= Set exercise =
Everything from the first line down to the line containing "from mathutils.geometry import" should be reproduced exactly; please include nothing else.

= Information shown =
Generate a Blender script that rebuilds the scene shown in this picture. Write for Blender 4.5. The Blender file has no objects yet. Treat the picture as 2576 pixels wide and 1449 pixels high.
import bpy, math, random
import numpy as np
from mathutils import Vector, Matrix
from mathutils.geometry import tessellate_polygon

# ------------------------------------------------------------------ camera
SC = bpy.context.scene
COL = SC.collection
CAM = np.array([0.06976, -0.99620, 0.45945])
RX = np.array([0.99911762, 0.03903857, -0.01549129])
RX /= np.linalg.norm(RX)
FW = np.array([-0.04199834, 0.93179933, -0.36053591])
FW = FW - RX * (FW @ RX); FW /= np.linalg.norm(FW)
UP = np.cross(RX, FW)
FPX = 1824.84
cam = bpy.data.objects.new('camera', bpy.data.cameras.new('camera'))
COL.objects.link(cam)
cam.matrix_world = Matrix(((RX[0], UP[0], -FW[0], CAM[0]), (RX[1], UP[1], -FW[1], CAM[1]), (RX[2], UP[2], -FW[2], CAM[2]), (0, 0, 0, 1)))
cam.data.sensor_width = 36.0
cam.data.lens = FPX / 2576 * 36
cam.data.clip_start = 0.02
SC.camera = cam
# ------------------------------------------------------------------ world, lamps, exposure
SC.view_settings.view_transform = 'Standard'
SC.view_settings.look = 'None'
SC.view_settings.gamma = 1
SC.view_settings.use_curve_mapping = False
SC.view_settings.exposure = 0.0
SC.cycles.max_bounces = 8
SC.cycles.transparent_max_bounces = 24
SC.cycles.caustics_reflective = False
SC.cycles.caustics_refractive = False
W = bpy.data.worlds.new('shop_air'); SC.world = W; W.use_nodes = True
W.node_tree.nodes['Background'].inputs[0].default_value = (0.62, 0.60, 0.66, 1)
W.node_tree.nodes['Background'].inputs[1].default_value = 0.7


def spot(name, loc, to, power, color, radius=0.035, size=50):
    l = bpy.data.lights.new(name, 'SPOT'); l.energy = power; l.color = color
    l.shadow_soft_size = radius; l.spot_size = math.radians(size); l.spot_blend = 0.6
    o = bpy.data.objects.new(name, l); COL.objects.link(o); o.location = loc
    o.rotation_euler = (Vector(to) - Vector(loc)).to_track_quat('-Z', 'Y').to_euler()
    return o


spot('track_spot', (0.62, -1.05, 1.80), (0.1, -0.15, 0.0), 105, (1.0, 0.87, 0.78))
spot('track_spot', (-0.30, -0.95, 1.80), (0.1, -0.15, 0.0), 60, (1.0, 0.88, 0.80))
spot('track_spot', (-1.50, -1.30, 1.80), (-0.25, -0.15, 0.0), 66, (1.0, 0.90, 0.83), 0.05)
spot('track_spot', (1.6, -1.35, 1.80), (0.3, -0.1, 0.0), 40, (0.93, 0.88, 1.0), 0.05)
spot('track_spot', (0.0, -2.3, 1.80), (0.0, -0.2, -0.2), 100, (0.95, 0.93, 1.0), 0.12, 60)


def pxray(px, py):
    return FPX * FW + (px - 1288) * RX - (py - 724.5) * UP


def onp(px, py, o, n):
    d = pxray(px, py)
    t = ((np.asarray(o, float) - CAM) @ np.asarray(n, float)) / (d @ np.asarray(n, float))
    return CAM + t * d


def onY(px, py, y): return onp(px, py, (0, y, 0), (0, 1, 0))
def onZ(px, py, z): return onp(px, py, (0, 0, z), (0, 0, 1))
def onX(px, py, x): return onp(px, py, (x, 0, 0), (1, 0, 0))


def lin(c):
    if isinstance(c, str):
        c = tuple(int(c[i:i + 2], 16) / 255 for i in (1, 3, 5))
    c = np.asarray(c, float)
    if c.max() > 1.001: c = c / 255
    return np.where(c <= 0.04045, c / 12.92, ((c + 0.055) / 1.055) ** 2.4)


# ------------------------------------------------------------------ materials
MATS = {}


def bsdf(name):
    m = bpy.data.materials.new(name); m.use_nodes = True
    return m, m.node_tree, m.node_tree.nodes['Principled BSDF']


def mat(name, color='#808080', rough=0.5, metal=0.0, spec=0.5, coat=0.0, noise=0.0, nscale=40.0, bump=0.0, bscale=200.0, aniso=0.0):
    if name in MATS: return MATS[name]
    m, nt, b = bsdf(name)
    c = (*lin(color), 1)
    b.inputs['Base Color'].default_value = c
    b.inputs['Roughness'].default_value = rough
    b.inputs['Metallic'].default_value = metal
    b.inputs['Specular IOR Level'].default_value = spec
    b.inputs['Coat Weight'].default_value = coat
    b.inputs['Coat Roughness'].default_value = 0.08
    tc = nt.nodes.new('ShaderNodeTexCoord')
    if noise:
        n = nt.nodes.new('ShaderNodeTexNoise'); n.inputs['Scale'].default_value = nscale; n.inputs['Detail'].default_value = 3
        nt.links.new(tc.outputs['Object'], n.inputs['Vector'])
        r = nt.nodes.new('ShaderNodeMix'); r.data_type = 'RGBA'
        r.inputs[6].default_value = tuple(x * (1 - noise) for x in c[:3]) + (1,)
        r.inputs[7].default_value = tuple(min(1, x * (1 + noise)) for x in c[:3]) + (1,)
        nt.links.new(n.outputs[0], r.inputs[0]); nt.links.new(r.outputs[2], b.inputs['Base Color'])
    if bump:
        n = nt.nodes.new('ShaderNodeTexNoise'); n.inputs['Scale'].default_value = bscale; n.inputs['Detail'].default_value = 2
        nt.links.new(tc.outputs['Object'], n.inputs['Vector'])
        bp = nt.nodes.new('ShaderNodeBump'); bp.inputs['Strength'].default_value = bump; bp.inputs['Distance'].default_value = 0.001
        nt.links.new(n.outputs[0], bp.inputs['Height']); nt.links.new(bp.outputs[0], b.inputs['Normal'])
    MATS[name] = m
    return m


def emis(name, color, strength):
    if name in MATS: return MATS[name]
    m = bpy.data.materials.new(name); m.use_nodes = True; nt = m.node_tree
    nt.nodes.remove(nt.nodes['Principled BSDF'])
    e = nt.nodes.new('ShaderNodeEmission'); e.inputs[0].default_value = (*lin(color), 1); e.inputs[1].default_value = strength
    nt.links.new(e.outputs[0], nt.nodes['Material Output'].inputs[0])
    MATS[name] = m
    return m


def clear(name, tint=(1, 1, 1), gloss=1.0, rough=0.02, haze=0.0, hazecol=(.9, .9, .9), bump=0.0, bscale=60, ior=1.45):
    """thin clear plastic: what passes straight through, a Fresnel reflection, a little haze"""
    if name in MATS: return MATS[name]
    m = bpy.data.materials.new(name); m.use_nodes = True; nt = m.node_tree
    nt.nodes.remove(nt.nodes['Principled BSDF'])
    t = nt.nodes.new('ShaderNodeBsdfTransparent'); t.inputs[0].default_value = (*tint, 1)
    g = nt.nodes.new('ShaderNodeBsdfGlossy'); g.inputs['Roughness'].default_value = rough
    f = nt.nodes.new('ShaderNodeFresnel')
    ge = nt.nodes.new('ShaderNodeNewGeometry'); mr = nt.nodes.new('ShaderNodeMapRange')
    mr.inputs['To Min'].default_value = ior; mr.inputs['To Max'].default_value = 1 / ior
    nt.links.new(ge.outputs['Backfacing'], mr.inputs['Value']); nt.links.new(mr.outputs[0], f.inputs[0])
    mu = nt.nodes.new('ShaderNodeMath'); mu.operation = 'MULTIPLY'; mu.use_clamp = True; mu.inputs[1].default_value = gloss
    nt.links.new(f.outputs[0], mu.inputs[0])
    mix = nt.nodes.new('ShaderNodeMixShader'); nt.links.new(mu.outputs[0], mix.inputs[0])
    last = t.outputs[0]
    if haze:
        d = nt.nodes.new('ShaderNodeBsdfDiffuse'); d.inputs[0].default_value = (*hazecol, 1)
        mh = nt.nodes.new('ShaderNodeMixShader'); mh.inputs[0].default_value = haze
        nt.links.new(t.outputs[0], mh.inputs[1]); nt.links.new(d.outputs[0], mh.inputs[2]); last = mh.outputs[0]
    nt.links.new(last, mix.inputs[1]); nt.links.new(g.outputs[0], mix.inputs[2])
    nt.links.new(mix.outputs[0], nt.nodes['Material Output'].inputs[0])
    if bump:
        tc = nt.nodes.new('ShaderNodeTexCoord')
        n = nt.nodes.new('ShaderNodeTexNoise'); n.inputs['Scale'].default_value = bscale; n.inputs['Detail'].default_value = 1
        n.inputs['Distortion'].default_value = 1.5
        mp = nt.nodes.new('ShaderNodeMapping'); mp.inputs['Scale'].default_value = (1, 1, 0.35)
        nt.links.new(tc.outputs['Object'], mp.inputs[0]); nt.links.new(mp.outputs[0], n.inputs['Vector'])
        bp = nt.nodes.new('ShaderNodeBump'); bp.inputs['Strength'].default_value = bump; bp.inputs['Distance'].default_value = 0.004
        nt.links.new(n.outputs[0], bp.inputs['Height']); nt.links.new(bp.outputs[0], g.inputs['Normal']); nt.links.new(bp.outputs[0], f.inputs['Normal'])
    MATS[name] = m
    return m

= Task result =
Generate a Blender script that rebuilds the scene shown in this picture. Write for Blender 4.5. The Blender file has no objects yet. Treat the picture as 2576 pixels wide and 1449 pixels high.
import bpy, math, random
import numpy as np
from mathutils import Vector, Matrix
from mathutils.geometry import tessellate_polygon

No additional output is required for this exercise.